The Intergovernmental Panel on Climate Change (IPCC) is an intergovernmental body of the United Nations responsible for advancing knowledge on human-induced climate change. It’s April report on mitigation of climate change warns that without immediate and deep emissions reductions across all sectors, limiting global warming to 1.5 degrees celsius will be beyond reach.

On a more upbeat note, the report makes clear that there are options in all sectors to at least halve emissions by 2030, and clear signs of progress (alongside continuing challenges) on the path to a low-carbon, climate-resilient and sustainable global economy.

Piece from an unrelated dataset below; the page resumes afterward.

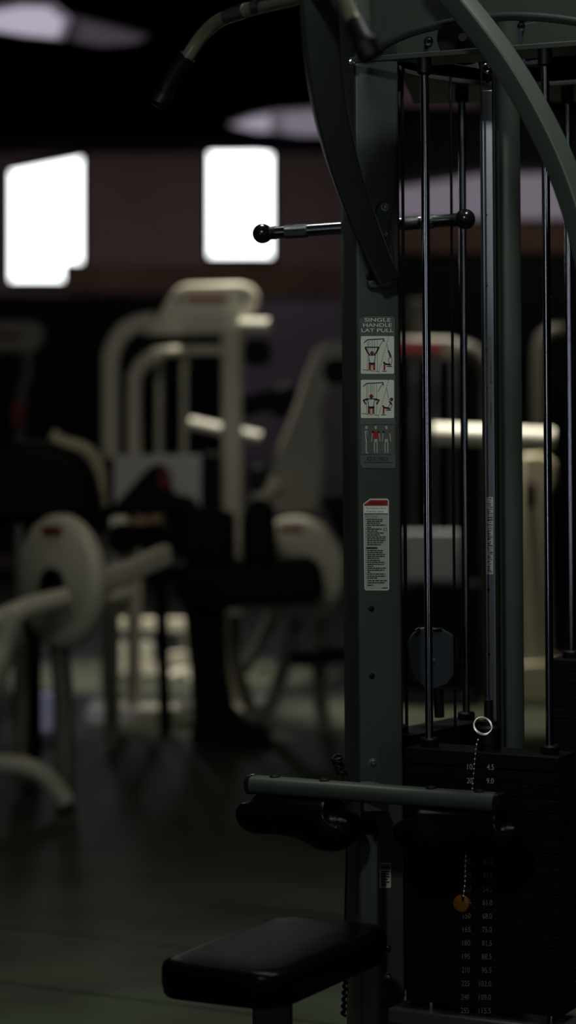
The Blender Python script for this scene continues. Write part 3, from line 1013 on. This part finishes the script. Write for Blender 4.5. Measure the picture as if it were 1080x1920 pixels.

Our five key insights from the lengthy report:

  1. Despite a great deal of noise, it's not clear that ESG investing – at least as it is currently practised – is driving GHG emissions reductions. The IPCC calls for a much more robust assessment of ESG metrics and impact and applauds efforts to harmonise corporate ESG reporting standards internationally (i.e. TCFD, release of ISSB draft standards).
  2. International standards designed to enable market-led change which assume that requiring reporting and disclosures will lead to reduced emissions won’t cut the mustard though. There is a clear warning against relying only on market-correcting approaches to redirect capital flows without appropriate fiscal, monetary and financial policy. Also needed are mitigation policies (to reduce or prevent actual emissions), more green bonds to finance projects that address climate change, and of course to phase out fossil fuel subsidies pronto.
  3. Litigation is on the rise with an emerging class of claims concerning climate disclosures and targeting private sector and financial institutions as well as governments – government authorisations of high carbon private-public projects have been successfully challenged setting climate-favourable precedents.
  4. The real estate sector has an important role to play – mitigation actions in real estate have the potential to go beyond climate action to address most of the Sustainable Development Goals and can lead to increased productivity, job creation, reduced poverty (especially energy poverty) and improved energy security.
  5. The level of investment needed is staggering – $1tn a year in green energy investment by 2030 to enable transition for low-carbon projects in developing countries. To meet this need in part, private investment in climate goals can be mobilised using blended finance initiatives such as public guarantees. There is also great scope for high-net-worth individuals to lead by role modelling low-carbon lifestyles, investing in low carbon businesses, and advocating for stringent climate policies.

The next few years are critical to limit warming to around 1.5 degrees celsius. The scenarios assessed in the report require that global greenhouse gas emissions peak before 2025 at the latest and reduce by around a quarter by 2030. Closing the investment gap to limit warming relies on public sector finance and policy lining up with available global capital.